Monday, 21 January 2013

It's about the glass

Some people can find fault with everything.  I was discussing this "glass is half empty" attitude with my teenagers, and realized that the old expression doesn't apply to me.  I am neither glass is half full nor glass is half empty.  My attitude is "Can I fill that glass for you?".  

Some glasses are meant to only be half filled

There is a tremendous amount of ego involved in setting out to run a marathon or finish one of the long-distance triathlons that I participate in.  You have to believe in yourself that you will be able to find the time to do the work, and have the resolve to carry on through the pain and the obstacles.  

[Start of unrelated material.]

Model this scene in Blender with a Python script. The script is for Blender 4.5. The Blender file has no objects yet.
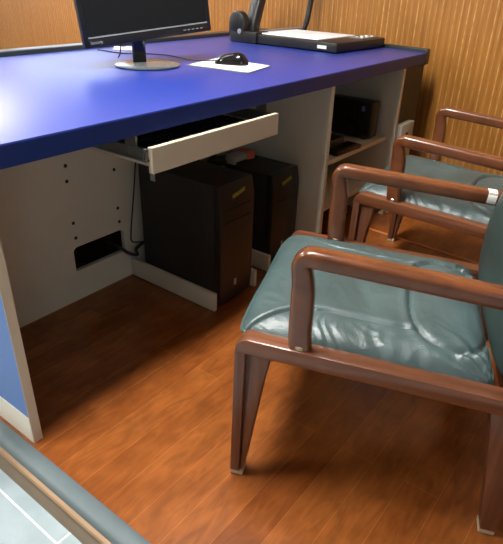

Attitude matters a lot.  It's what allows you to get started with the work, and the work is what produces change.  Whether your attitude is happy or angry or whatever doesn't get things done.  The attitude that I am confident in my abilities allows you to use those abilities regardless of what you have now.

Captain Kirk expressed this in Star Trek V The Final Frontier.  When offered to have his troubles eliminated, he replied, "I need my pain".  I need to have something to work at improving.  It's what makes life worth living.  Christopher Nolan's film Memento was all about this.  The hero is on a quest to find his wife's killer.  It turns out that there is no killer at all.  He has entirely manufactured the situation in order to give himself that impetus to continue to live. 

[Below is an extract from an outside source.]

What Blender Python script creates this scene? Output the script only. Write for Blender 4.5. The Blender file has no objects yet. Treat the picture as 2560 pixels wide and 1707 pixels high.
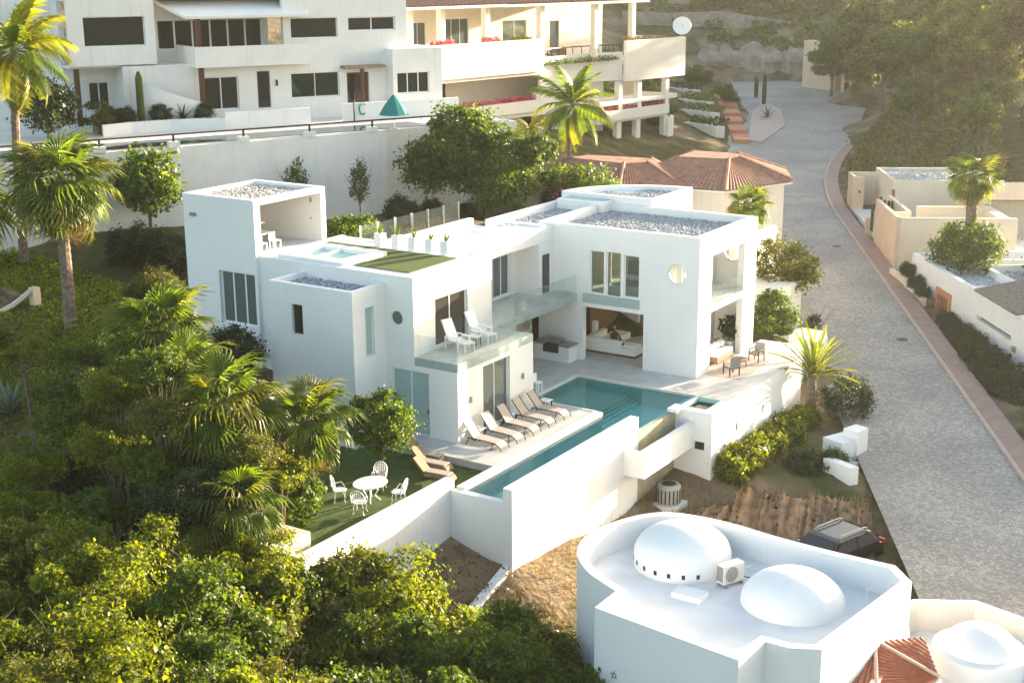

It's not that I'm happy with my half-filled glass.  I'm not.  I'm happy that I have a glass, regardless of what's in it so far.  If the glass is full?  I want a bigger glass.  I want to get started again in the process of improving on what I have.  I am confident that I can put more into the glass.  My satisfaction with life comes from seeing what's in the glass and knowing that I put it there.  I have faith that I can fill it further.  Do I stop to enjoy what's in the glass?  You bet.  Too often sometimes.  The next morning, I'm up and at it again.  Get to work.  Swim the lake.  Ride the bike.  Run the road.  

Nike had it right with their Find Your Greatness Olympic ads for London 2012.  Anyone can push themselves to go faster, farther, higher.  That's the Olympic ideal.  It's not about winning.  It's about trying harder.  It's not about what's in the glass.  It's about what you do with the glass.